-- BEGIN PROVIDED MATERIAL --

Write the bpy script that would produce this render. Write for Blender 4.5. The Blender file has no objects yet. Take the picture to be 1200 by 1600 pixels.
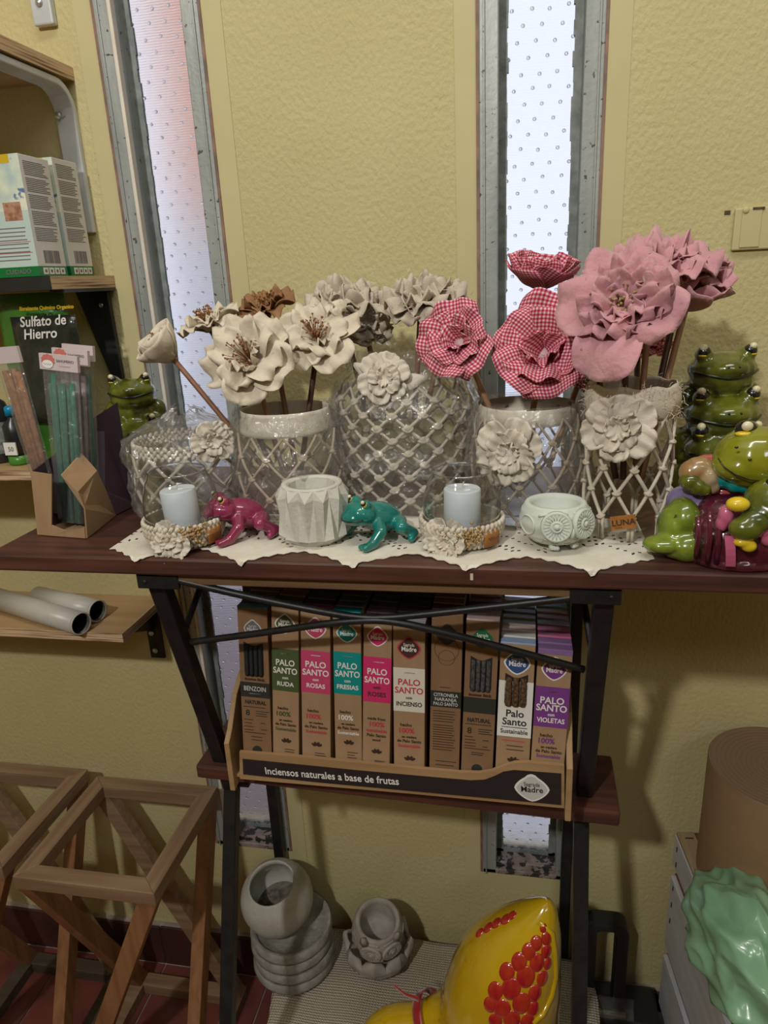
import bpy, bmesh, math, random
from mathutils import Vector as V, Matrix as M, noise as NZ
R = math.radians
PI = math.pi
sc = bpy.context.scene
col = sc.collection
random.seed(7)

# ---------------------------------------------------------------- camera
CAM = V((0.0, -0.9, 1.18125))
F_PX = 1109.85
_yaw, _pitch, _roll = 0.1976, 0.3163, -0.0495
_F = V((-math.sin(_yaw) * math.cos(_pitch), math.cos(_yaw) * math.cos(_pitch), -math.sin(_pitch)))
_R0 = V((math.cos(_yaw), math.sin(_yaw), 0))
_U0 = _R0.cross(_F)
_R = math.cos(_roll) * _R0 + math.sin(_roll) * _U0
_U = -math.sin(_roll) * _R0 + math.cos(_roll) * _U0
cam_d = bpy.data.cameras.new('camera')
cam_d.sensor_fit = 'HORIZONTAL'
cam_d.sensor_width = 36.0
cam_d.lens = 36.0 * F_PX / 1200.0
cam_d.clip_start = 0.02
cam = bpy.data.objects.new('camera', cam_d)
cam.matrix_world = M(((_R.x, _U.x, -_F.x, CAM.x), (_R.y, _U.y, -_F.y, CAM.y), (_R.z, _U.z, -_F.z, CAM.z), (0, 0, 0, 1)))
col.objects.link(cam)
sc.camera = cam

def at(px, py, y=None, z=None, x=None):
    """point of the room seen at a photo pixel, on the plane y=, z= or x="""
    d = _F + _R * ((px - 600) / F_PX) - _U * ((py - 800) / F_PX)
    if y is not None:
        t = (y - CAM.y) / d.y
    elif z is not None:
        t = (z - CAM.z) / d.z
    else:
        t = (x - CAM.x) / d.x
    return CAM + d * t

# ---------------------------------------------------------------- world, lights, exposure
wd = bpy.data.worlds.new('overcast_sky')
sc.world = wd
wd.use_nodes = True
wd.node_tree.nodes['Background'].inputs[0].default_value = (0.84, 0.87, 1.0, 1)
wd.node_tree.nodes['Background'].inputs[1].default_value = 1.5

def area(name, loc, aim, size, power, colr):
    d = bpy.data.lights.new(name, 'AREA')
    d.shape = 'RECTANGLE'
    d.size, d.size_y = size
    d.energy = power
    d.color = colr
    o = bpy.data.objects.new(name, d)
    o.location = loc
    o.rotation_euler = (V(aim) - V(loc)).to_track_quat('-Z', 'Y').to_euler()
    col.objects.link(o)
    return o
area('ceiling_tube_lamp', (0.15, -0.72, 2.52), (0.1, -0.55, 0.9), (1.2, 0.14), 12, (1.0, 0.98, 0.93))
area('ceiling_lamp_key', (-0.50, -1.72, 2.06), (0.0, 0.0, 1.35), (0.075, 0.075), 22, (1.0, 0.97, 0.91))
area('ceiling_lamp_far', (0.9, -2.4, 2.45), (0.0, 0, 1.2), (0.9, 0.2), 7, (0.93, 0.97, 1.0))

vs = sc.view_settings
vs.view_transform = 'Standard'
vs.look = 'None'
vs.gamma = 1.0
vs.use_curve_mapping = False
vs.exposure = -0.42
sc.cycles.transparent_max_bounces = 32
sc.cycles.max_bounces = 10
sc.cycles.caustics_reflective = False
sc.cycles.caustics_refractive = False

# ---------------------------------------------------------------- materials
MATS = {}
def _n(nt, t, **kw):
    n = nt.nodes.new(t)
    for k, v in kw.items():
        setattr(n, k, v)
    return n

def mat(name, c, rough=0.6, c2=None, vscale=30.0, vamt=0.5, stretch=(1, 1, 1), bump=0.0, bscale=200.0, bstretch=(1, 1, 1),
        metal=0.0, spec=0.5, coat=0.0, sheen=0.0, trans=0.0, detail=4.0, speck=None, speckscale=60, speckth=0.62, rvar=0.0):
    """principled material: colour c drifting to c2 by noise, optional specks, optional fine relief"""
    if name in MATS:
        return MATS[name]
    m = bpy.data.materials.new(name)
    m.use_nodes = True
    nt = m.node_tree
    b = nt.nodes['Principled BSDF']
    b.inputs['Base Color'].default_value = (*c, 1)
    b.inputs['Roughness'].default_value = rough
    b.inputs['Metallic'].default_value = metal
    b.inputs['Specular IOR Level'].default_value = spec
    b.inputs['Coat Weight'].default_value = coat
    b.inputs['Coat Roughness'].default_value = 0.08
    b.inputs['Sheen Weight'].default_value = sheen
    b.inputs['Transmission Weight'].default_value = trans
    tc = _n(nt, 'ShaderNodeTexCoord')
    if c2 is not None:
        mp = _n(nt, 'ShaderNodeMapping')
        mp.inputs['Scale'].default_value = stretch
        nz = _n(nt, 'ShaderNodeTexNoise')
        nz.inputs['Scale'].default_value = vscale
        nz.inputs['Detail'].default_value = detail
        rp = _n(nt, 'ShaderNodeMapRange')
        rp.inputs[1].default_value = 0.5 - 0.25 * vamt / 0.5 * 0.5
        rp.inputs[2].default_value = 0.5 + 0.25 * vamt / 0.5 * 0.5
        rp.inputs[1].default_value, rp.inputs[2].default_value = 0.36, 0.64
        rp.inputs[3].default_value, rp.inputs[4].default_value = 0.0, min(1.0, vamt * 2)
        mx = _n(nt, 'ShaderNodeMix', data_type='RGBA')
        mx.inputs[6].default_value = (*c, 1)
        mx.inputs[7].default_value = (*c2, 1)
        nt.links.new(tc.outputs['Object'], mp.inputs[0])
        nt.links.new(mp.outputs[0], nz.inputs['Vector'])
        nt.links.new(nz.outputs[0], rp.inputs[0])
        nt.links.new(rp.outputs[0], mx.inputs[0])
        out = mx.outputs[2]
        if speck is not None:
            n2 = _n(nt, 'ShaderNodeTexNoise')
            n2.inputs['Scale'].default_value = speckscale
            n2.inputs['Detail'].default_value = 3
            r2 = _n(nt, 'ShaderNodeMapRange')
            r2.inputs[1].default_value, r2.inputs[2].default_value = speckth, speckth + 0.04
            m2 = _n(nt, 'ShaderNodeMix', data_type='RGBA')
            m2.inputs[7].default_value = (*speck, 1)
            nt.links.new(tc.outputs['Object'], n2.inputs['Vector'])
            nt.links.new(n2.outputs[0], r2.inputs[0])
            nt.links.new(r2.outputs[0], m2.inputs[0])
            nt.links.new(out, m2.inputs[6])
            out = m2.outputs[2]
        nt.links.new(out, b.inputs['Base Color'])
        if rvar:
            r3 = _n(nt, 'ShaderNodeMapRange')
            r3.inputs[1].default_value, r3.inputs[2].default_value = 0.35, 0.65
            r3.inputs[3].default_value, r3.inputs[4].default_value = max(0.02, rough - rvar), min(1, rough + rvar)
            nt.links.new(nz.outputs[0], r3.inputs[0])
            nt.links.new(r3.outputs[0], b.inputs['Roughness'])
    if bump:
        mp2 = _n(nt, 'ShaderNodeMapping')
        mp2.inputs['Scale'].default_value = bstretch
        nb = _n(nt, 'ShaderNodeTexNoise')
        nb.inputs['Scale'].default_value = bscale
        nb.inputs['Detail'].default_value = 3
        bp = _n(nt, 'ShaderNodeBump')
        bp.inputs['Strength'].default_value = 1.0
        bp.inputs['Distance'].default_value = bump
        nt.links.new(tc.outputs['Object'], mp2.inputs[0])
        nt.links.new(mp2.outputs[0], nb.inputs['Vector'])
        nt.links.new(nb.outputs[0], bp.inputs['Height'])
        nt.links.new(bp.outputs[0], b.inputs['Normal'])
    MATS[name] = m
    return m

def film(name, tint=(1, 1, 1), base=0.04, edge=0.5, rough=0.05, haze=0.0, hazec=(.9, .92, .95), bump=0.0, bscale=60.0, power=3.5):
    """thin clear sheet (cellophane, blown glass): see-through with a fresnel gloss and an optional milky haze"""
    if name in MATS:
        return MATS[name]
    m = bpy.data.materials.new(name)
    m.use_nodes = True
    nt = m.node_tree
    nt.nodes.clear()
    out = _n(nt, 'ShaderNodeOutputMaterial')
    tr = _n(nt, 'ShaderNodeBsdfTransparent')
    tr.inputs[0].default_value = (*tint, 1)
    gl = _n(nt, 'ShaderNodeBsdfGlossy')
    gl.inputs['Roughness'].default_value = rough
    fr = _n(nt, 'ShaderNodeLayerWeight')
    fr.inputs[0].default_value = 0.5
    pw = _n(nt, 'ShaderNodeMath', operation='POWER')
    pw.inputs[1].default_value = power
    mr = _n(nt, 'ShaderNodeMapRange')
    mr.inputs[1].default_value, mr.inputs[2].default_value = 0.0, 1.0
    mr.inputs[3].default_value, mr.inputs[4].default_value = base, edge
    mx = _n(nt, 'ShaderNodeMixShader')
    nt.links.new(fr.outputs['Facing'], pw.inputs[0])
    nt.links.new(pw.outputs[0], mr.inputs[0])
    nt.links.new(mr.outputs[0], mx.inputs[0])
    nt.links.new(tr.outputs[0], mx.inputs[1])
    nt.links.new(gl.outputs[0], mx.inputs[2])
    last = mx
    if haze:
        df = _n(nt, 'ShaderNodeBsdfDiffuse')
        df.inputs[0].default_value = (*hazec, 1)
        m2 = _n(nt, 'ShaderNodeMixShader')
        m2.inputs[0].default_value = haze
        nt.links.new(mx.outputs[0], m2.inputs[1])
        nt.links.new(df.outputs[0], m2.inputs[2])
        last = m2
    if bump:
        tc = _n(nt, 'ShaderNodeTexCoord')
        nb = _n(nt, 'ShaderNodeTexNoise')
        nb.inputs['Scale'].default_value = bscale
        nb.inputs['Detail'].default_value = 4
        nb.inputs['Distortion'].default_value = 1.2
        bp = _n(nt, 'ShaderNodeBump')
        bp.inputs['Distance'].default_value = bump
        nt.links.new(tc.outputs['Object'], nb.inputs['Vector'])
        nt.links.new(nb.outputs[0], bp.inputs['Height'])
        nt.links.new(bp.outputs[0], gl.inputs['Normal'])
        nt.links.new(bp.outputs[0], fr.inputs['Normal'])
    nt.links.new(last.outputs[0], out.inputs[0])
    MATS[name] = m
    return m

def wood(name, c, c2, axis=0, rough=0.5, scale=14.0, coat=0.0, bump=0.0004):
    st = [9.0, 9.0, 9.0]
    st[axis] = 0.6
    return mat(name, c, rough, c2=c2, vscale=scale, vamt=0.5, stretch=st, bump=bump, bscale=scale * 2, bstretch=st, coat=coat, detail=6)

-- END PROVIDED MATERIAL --

◆ **EXERCISE DETAILS**: Repeat the listing above up to and including the line with "wd.node_tree.nodes['Background'].inputs[1].default_value = 1.5", starting from its first line. Drop any pictures.

◆ **CORRECT RESPONSE**:
Write the bpy script that would produce this render. Write for Blender 4.5. The Blender file has no objects yet. Take the picture to be 1200 by 1600 pixels.
import bpy, bmesh, math, random
from mathutils import Vector as V, Matrix as M, noise as NZ
R = math.radians
PI = math.pi
sc = bpy.context.scene
col = sc.collection
random.seed(7)

# ---------------------------------------------------------------- camera
CAM = V((0.0, -0.9, 1.18125))
F_PX = 1109.85
_yaw, _pitch, _roll = 0.1976, 0.3163, -0.0495
_F = V((-math.sin(_yaw) * math.cos(_pitch), math.cos(_yaw) * math.cos(_pitch), -math.sin(_pitch)))
_R0 = V((math.cos(_yaw), math.sin(_yaw), 0))
_U0 = _R0.cross(_F)
_R = math.cos(_roll) * _R0 + math.sin(_roll) * _U0
_U = -math.sin(_roll) * _R0 + math.cos(_roll) * _U0
cam_d = bpy.data.cameras.new('camera')
cam_d.sensor_fit = 'HORIZONTAL'
cam_d.sensor_width = 36.0
cam_d.lens = 36.0 * F_PX / 1200.0
cam_d.clip_start = 0.02
cam = bpy.data.objects.new('camera', cam_d)
cam.matrix_world = M(((_R.x, _U.x, -_F.x, CAM.x), (_R.y, _U.y, -_F.y, CAM.y), (_R.z, _U.z, -_F.z, CAM.z), (0, 0, 0, 1)))
col.objects.link(cam)
sc.camera = cam

def at(px, py, y=None, z=None, x=None):
    """point of the room seen at a photo pixel, on the plane y=, z= or x="""
    d = _F + _R * ((px - 600) / F_PX) - _U * ((py - 800) / F_PX)
    if y is not None:
        t = (y - CAM.y) / d.y
    elif z is not None:
        t = (z - CAM.z) / d.z
    else:
        t = (x - CAM.x) / d.x
    return CAM + d * t

# ---------------------------------------------------------------- world, lights, exposure
wd = bpy.data.worlds.new('overcast_sky')
sc.world = wd
wd.use_nodes = True
wd.node_tree.nodes['Background'].inputs[0].default_value = (0.84, 0.87, 1.0, 1)
wd.node_tree.nodes['Background'].inputs[1].default_value = 1.5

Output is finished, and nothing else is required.